Nella conferenza stampa tenutasi nella Sala Polifunzionale della Presidenza del Consiglio, il Ministro per la Coesione territoriale e il Mezzogiorno Claudio De Vincenti ha fatto il bilancio di un anno di lavoro illustrando il rendiconto del suo operato per le regioni del Mezzogiorno e gli interventi che prenderanno il via nel corso del 2018.
Con semplici slides ha esposto le Innovazioni dei Patti per lo Sviluppo nel Mezzogiorno (investimenti pubblici per un totale di 28,7 miliardi di euro, tra risorse FESR e FSE) e il Fondo Sviluppo e Coesione (FSC). Tra questi spicca il regime di aiuto Resto al Sud, che a sole 24 ore dall’apertura dello sportello per la presentazione delle domande ha raccolto oltre 1600 richieste di contributo.
Ma andiamo per gradi: nel corso del 2017 gli interventi pubblici attivati nelle regioni del Mezzogiorno (Abruzzo, Basilicata, Calabria, Campania, Molise, Puglia, Sardegna e Sicilia) hanno raggiunto quota 28,7 miliardi di euro, di cui 19,9 miliardi relativi a progetti a valere sui fondi strutturali europei FESR e FSE e 8,8 miliardi per lavori in corso di esecuzione nell’ambito dei 15 Patti per il Sud.
«Questi Patti», ha sottolineato il ministro, «possono contare su risorse del FSC per oltre 13 miliardi di euro, che fanno da amalgama a una serie di altre fonti di finanziamento in un’unica programmazione, per un totale di oltre 40 miliardi di euro, senza dimenticare l’avanzamento del programma istituzionale di sviluppo per Taranto dove i lavori conclusi ammontano finora a 92 milioni di euro, mentre i lavori in esecuzione valgono 272 milioni».
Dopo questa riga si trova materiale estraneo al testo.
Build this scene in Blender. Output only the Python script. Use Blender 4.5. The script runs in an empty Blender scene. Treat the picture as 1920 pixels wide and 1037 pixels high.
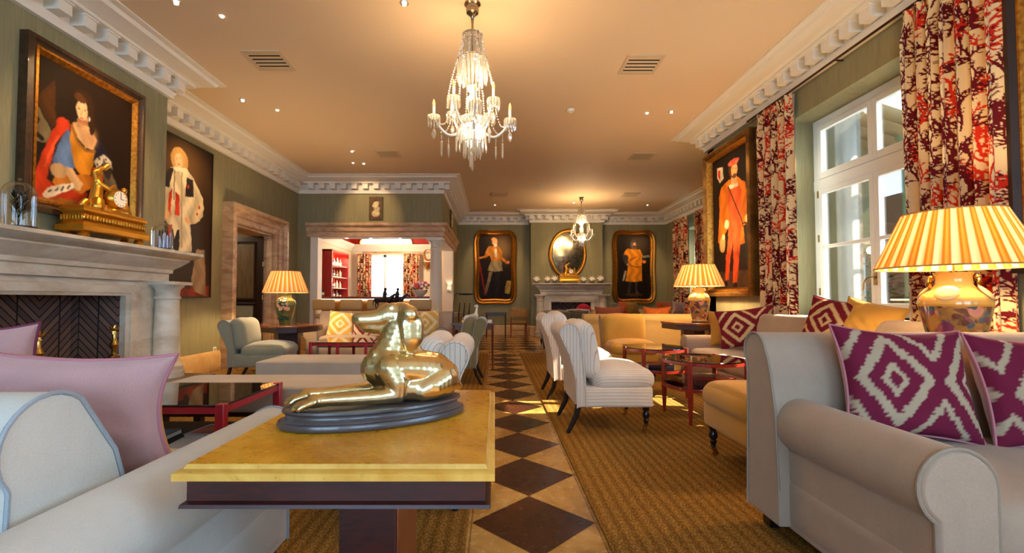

Relativamente ai contratti istituzionali di sviluppo sulle infrastrutture di trasporto, dei 7,2 miliardi destinati, risultano già spesi 3,2 miliardi e sono stati stanziati ulteriori 4,9 miliardi. Una forte accelerazione è stata registrata a partire dal rafforzamento del credito di imposta per il Mezzogiorno, in vigore da marzo: 14mila le domande presentate, per una richiesta complessiva di 1,5 miliardi, che hanno attivato quasi 4 miliardi di investimenti. La precedente versione del bonus Sud aveva attivato la metà delle operazioni e mobilitato circa un quarto dell’investimento lordo.
Si può quindi asserire che la spesa certificata nel 2017 è stata pari a quasi 6 miliardi di euro, di cui 2,6 miliardi a valere sui fondi europei e 3,2 miliardi sul Fondo Sviluppo e Coesione.
Per quanto attiene, invece, le agevolazioni in programma nel 2018 troviamo subito Resto al Sud, seguito da altre 4 opportunità come le Zone economiche speciali (ZES), la Banca delle terre incolte, il Fondo Pmi per la crescita dimensionale delle imprese nel Mezzogiorno e riserva del 34%.
Nel caso di Resto al Sud, misura agevolativa di autoimprenditorialità per giovani dai 18 ai 35 anni, lo sportello per la presentazione delle domande si è aperto il 15 gennaio 2018 e nelle prime 24 ore Invitalia ha raccolto 1643 richieste di finanziamento.
Ma non finisce qui perchè a giorni è prevista anche la firma del decreto con i criteri per le Zone economiche speciali, cui dovrà seguire il Dpcm specifico per l’istituzione di ciascuna ZES proposta dalle Regioni, mentre Agenzia della Coesione e ANCI sono al lavoro sul manuale operativo per i Comuni per la banca delle terre agricole incolte.
In corso di costituzione da parte di Invitalia anche il Fondo per la crescita dimensionale delle imprese del Mezzogiorno, mentre De Vincenti punta al varo entro febbraio della direttiva che dovrebbe garantire al Sud una riserva minima del 34% della spesa ordinaria in conto capitale delle amministrazioni centrali.
Queste le iniziative di un Governo che in questi ultimi anni ha dedicato al Mezzogiorno importantissimi investimenti contribuendo anche a una crescita superiore a quella del resto del Paese. Ma tutto ciò non basta: se la ripresa indica elementi positivi nell’economia, che ne mostrano la resilienza alla crisi – secondo Svimez – «un biennio in cui lo sviluppo delle regioni del Mezzogiorno è risultato superiore di quello del resto del Paese non è sicuramente sufficiente a disancorare il Sud da una spirale in cui si rincorrono bassi salari, bassa produttività (il prodotto per addetto è calato cumulativamente nel periodo 2008-2016 del -6% nel Mezzogiorno, del -4,6% nel resto del Paese), bassa competitività , ridotta accumulazione e in definitiva minor benessere».